Une livre de chair, c’est le prix à payer pour la dette non acquittée. Quand il en va des amours de son ami Bassanio, qui dilapide en toute inconséquence les ducats des autres, Antonio le riche armateur n’hésite pas un instant, fort de ses galions qui arpentent les océans. Mais, quand les tempêtes successives le ramènent à la réalité des choses, il s’agit désormais de payer le prix qu’exige, en toute légalité, son créancier Shylock. Pétri de haine à l’encontre de ces chrétiens qui ne cessent pas de l’insulter et de le mépriser, tissé de vindicte parce que sa fille Jessica l’a déserté pour une alliance honnie, l’usurier revendique sans pitié son dû. La superbe a changé de camp, Bassanio sanglote, Antonio gémit, la situation est sans appel. Shylock est légitime dans sa requête, si monstrueuse soit-elle, et le couteau affûté se lève déjà.
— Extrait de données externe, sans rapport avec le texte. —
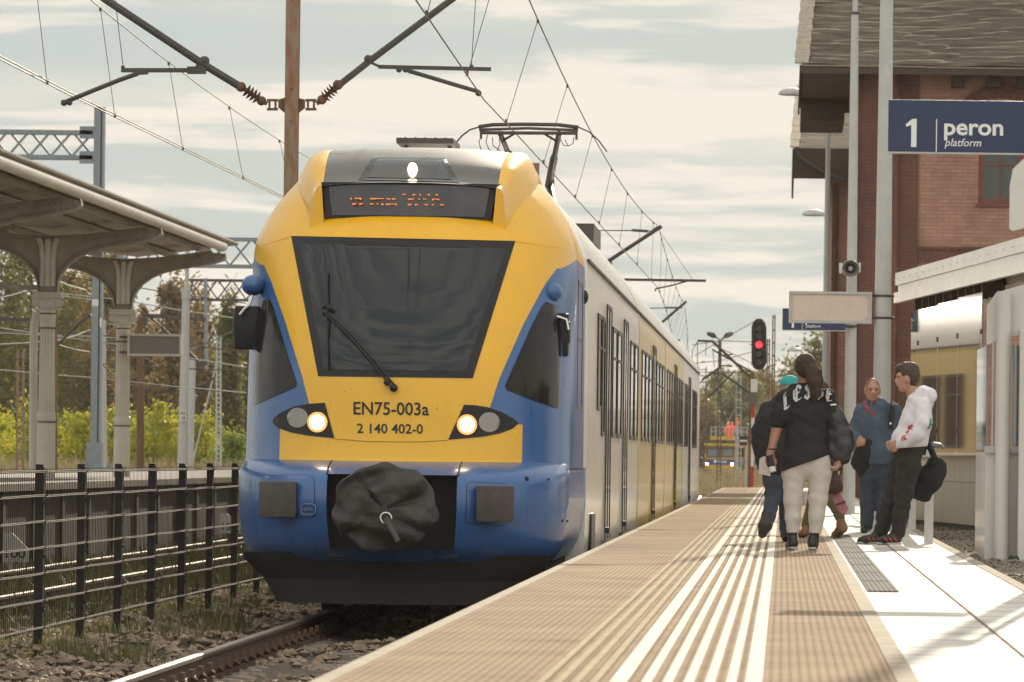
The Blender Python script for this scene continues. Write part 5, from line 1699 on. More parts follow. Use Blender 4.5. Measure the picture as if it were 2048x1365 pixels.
# ------------------------------------------------------------------ brick station building
def brick_mat(name, c1, c2, cm, scale=1.0):
    m, nt, b = new_mat(name)
    tc = nd(nt, 'ShaderNodeTexCoord'); sp = nd(nt, 'ShaderNodeSeparateXYZ'); cb = nd(nt, 'ShaderNodeCombineXYZ')
    ad = nd(nt, 'ShaderNodeMath', operation='ADD')
    nt.links.new(tc.outputs['Object'], sp.inputs[0]); nt.links.new(sp.outputs['X'], ad.inputs[0]); nt.links.new(sp.outputs['Y'], ad.inputs[1])
    nt.links.new(ad.outputs[0], cb.inputs['X']); nt.links.new(sp.outputs['Z'], cb.inputs['Y'])
    br = nd(nt, 'ShaderNodeTexBrick')
    br.inputs['Scale'].default_value = 1.0; br.inputs['Brick Width'].default_value = 0.27; br.inputs['Row Height'].default_value = 0.083
    br.inputs['Mortar Size'].default_value = 0.010; br.inputs['Bias'].default_value = -0.2
    br.inputs['Color1'].default_value = (*c1, 1); br.inputs['Color2'].default_value = (*c2, 1); br.inputs['Mortar'].default_value = (*cm, 1)
    nt.links.new(cb.outputs[0], br.inputs['Vector'])
    nz = nd(nt, 'ShaderNodeTexNoise'); nz.inputs['Scale'].default_value = 0.9; nz.inputs['Detail'].default_value = 9; nz.inputs['Roughness'].default_value = 0.7
    nt.links.new(tc.outputs['Object'], nz.inputs['Vector'])
    mr = nd(nt, 'ShaderNodeMapRange'); mr.inputs['From Min'].default_value = 0.3; mr.inputs['From Max'].default_value = 0.7; mr.inputs['To Min'].default_value = 0.68; mr.inputs['To Max'].default_value = 1.2
    nt.links.new(nz.outputs['Fac'], mr.inputs['Value'])
    vm = nd(nt, 'ShaderNodeVectorMath', operation='SCALE'); nt.links.new(br.outputs['Color'], vm.inputs[0]); nt.links.new(mr.outputs['Result'], vm.inputs['Scale'])
    nt.links.new(vm.outputs[0], b.inputs['Base Color']); b.inputs['Roughness'].default_value = 0.85
    bp = nd(nt, 'ShaderNodeBump'); bp.inputs['Strength'].default_value = 0.6; bp.inputs['Distance'].default_value = 0.01
    inv = nd(nt, 'ShaderNodeMath', operation='SUBTRACT'); inv.inputs[0].default_value = 1.0; nt.links.new(br.outputs['Fac'], inv.inputs[1])
    nt.links.new(inv.outputs[0], bp.inputs['Height']); nt.links.new(bp.outputs['Normal'], b.inputs['Normal'])
    return m
M['brick'] = brick_mat('weathered_red_brick', (0.42, 0.225, 0.17), (0.33, 0.17, 0.128), (0.28, 0.165, 0.13))
M['brick_dark'] = brick_mat('dark_and_shaded_brick', (0.165, 0.066, 0.046), (0.13, 0.052, 0.038), (0.10, 0.052, 0.042))  # darker copy: paints shade on the corner, also serves as dark trim
M['wood_brown'] = mat('brown_eaves_wood', (0.055, 0.034, 0.026), 0.75, var=0.25, stretch=(4, 4, 1))
M['frame_red'] = mat('red_brown_window_frame', (0.17, 0.045, 0.03), 0.55, var=0.15)
M['tin'] = mat('bare_tin_edge', (0.30, 0.26, 0.21), 0.8, col2=(0.20, 0.165, 0.13), scale=7, spec=0.1)
m, nt, b = new_mat('wrinkled_tar_paper'); M['tar'] = m
tc = nd(nt, 'ShaderNodeTexCoord'); mp = nd(nt, 'ShaderNodeMapping'); mp.inputs['Scale'].default_value = (0.55, 3.0, 3.0)
nt.links.new(tc.outputs['Object'], mp.inputs['Vector'])
nz = nd(nt, 'ShaderNodeTexNoise'); nz.inputs['Scale'].default_value = 1.25; nz.inputs['Detail'].default_value = 7; nz.inputs['Roughness'].default_value = 0.6; nz.inputs['Distortion'].default_value = 0.6
nt.links.new(mp.outputs['Vector'], nz.inputs['Vector'])
n2 = nd(nt, 'ShaderNodeTexNoise'); n2.inputs['Scale'].default_value = 30; n2.inputs['Detail'].default_value = 4
nt.links.new(tc.outputs['Object'], n2.inputs['Vector'])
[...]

Une livre de chair, pas un gramme de plus ou de moins. Pas une goutte de sang non plus. Toute l’argutie est là. C’est Portia l’amoureuse qui trouvera la solution, bien au-delà du seul salut d’Antonio. La pièce de Shakespeare n’a jamais laissé de surprendre et de déranger. Si on s’indigne à juste titre de l’antisémitisme des propos et des gestes des marchands vénitiens, si Shylock est toujours aussi émouvant dans sa revendication à la stricte humanité de sa condition, son intransigeance même juridiquement fondée provoque le malaise. Mais que répondre lorsque la crédibilité d’un Etat est ainsi mise en question ? On aimerait se contenter d’un dénouement d’amnistie générale, qui rendrait chacun à ses petits conforts d’antan. Bassanio à ses amours parjures, Antonio à ses affaires recouvrées. La conclusion du drame interdit ce repos, Shylock paiera le prix le plus fort.
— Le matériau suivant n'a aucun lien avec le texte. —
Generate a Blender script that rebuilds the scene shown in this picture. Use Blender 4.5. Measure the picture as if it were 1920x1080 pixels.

De cette ambiguïté nauséeuse, la mise en scène offerte ne fait pas l’économie. On évolue dans une Venise d’eau et de ponts en miniature, les lettres échangées ont figure de petits bateaux, les chaises se muent en citadelle ou en prétoire, au milieu desquels les quatre acteurs déroulent avec bonheur et efficacité l’interchangeabilité des sexes, la dérision des situations, l’amertume des vociférations et des plaintes. Entre ombre et lumière, vérité et travestissement, seule la figure rieuse de Portia illumine de son inventivité et de sa vraie noblesse une gent masculine, pleutre ou cruelle, affairée de marchandages, murée dans ses préjugés et ses haines. 
Et l’eau continuera à couler sous les ponts de Venise. A.D. Théâtre du Lucernaire 6e.